Top Photo: Watsonville wastewater facility where the pilot took place. Photo courtesy of Design4Earth.
A four-year pilot project just wrapped in Santa Cruz County, California which demonstrates that human excreta can be composted to EPA Class A Biosolids standards using low-cost, low-tech infrastructure — and that there’s a larger latent feedstock stream hiding in plain sight across rural California.

Earth4Design toilet design.
What Was Tested
Design4Earth (formerly GiveLove) partnered with Santa Cruz County to run a container-based sanitation (CBS) pilot from September 2024 through November 2025. The system is intentionally simple. Participants use a “Loveable Loo” toilet fitted with BioBag™ biodegradable bag liners inside five-gallon containers, with sawdust added as a bulking agent. Full bags are sealed and placed into 25-gallon totes for transport to a composting site at the Watsonville wastewater treatment facility, eliminating the need for container washing, urine diversion equipment, or any specialized handling infrastructure. The solid, dry waste matrix is a meaningful operational advantage over liquid waste streams — more stable, easier to store, and more manageable during transport.

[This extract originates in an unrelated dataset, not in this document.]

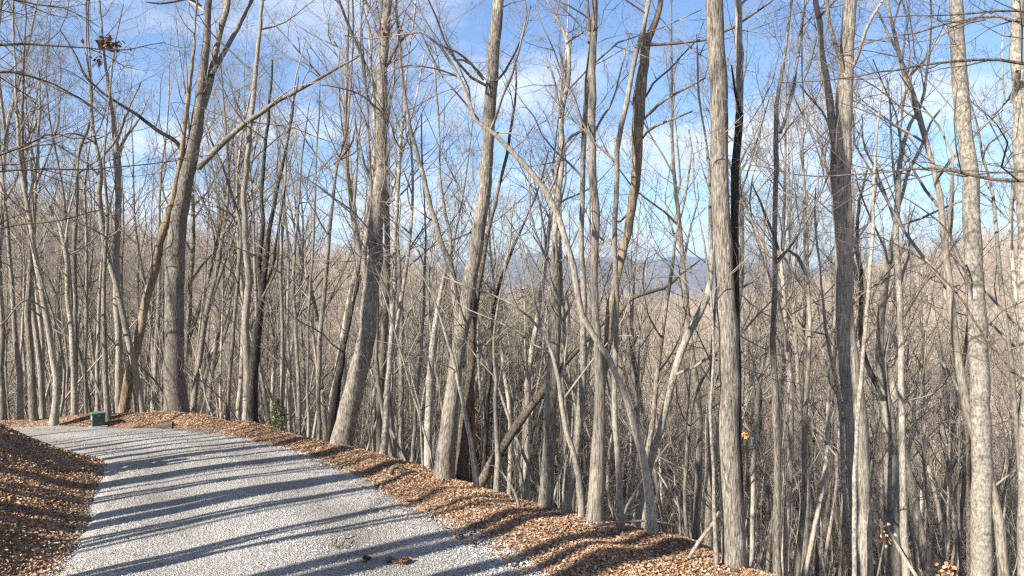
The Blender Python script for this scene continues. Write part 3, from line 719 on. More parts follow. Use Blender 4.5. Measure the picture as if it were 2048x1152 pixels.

Click image to enlarge: The container-based sanitation (CBS) pilot from September 2024 through November 2025.
Over the pilot period, the team composted more than 250 five-gallon containers of material, exceeding 2,500 pounds by weight. After nine months of monitoring, samples from Soil Control Laboratories in Watsonville confirmed the finished compost met both EPA Class A Biosolids standards and CalRecycle guidelines for land application, with fecal coliform below 7.5 MPN per gram dry weight and Salmonella below 3 MPN per 4 grams dry weight. This was achieved without thermophilic composting conditions, which suggests there’s meaningful room to improve throughput and reduce cure time with optimized process management.
A Feedstock Stream Already in the Field

Feedstock is mixed in with organic matter at the Watsonville pilot site.
The pilot surfaced the reality that a substantial population in rural and mountain communities already generate this waste stream with nowhere legal to take it. Participants in Santa Cruz and Mendocino Counties had been using compost toilets for years — in some cases over a decade — and were composting humanure incorrectly on-site, disposing of it in curbside trash, or informally dropping pails at transfer stations. Transfer station staff confirmed this was happening regularly. The demand for legitimate, permitted drop-off infrastructure is real, widespread, and currently going unmet.
The pilot’s strongest near-term recommendation is a depot-based model where participants bring properly bagged material to designated bins at transfer stations, rather than relying on household collection. This approach is operationally simpler, protects participant privacy (many were reluctant to have county personnel visit their properties), and could integrate efficiently with existing organics infrastructure that composting operators already manage.
The Regulatory Obstacle
The catch is that container-based sanitation occupies what the report describes as an “extra-legal” realm in California, either unaddressed or regulated inconsistently across jurisdictions. The pilot team had to negotiate a custom Compost Toilet Material Transportation and Spill Response Plan with the County Environmental Health department just to legally move the material across the county. Early on, a septic hauler’s permit was required — a framework written entirely for liquid waste streams —that had no practical application to a solid matrix. Liability insurance was also denied by one carrier in early 2024, forcing significant project delays before alternative coverage was secured.
The report points to Portland, Oregon’s incorporation of IAPMO’s ( International Association of Plumbing and Mechanical Officials) 2023 Water Efficiency Standard (WE-Stand) into city codes as the most viable regulatory model for California counties to follow. The state’s AB 351, which created a legal pathway for composting human remains, offers a useful precedent argument. If the state can regulate that activity, the case for a CBS framework becomes considerably easier to make.
What to Watch Next
An Ohio State University-funded study led by Nick Kawa, Alisa Keesey, and Ryan Smith is currently underway, collecting qualitative data from pilot participants, wastewater professionals, and local officials on the perceived barriers to legalizing CBS in California, with completion expected in 2027. Participatory workshops in Santa Cruz and Mendocino Counties will follow. Kompotoi, a CBS operator based in Switzerland with established operations in Europe, has also expressed interest in expanding into California.
For composting operators, the practical question is whether existing permitted facilities could accept this feedstock once regulatory frameworks catch up. Based on the Santa Cruz pilot, the composting process itself works. The infrastructure gap is not technical — it’s regulatory and logistical, and both are solvable problems.